Work out how many lines include "wide" and answer with that number only.
#### DATA SHOWN ####
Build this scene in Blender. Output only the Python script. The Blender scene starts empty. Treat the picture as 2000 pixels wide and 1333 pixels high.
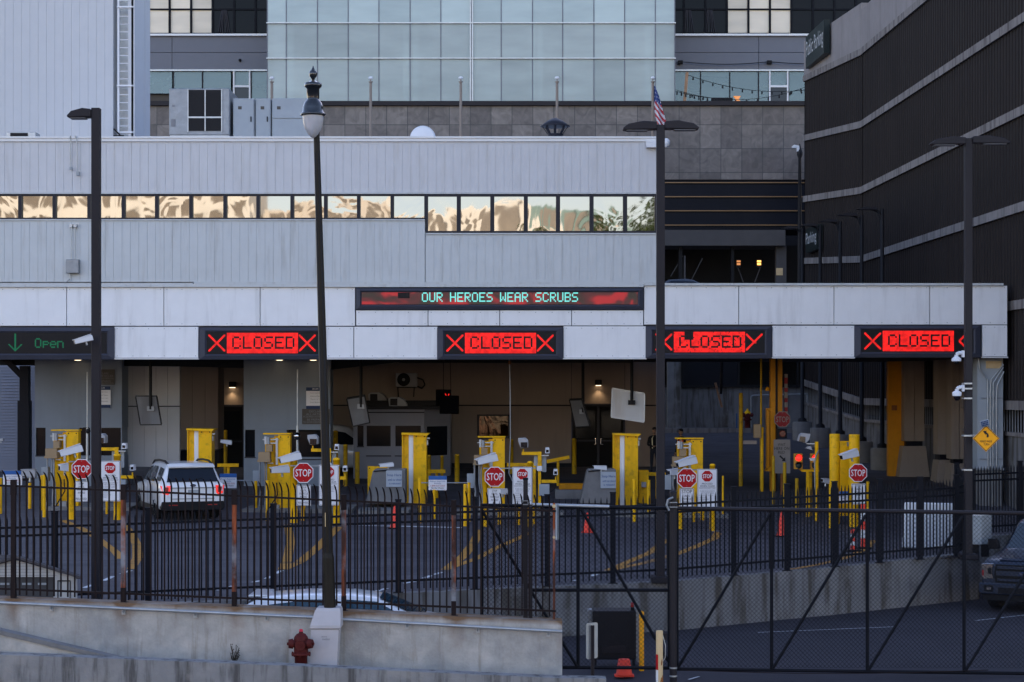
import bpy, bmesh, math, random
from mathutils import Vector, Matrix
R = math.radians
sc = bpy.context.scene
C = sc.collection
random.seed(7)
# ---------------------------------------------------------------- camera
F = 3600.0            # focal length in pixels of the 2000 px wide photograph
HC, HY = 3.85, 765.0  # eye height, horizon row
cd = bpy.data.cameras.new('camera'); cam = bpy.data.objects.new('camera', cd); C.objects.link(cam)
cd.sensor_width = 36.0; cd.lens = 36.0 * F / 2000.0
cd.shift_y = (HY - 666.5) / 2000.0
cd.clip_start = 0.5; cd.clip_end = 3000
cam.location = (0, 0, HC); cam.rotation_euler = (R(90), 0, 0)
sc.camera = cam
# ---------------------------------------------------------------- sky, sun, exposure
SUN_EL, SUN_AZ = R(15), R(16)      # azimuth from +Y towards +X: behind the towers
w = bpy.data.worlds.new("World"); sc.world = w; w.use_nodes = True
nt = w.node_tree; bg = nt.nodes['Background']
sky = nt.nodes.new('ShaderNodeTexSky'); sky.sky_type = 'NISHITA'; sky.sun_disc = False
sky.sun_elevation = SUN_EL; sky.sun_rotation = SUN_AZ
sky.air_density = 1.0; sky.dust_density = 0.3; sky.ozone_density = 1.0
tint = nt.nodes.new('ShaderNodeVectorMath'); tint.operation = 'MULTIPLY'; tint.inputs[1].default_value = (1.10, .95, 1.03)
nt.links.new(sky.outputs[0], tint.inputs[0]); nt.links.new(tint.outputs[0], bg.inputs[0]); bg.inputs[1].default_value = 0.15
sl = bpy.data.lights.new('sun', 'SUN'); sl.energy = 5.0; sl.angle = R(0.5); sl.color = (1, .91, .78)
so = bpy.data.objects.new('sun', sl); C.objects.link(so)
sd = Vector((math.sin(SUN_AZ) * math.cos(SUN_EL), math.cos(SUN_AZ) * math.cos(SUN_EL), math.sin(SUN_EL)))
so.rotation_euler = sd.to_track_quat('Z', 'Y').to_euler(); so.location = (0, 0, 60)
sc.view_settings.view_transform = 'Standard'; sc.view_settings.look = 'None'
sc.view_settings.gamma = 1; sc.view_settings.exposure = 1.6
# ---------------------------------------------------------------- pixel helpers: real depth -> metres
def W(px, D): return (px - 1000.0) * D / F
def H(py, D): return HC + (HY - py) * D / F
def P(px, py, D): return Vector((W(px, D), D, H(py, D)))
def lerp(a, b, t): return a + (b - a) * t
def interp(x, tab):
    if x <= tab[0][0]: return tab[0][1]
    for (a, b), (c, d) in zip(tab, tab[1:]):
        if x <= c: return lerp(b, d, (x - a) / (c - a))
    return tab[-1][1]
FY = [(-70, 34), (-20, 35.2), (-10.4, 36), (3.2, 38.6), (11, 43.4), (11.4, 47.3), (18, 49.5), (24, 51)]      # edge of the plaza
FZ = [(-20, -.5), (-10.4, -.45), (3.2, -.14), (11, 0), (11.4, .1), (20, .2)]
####
→ RESPONSE TO THIS EXERCISE
2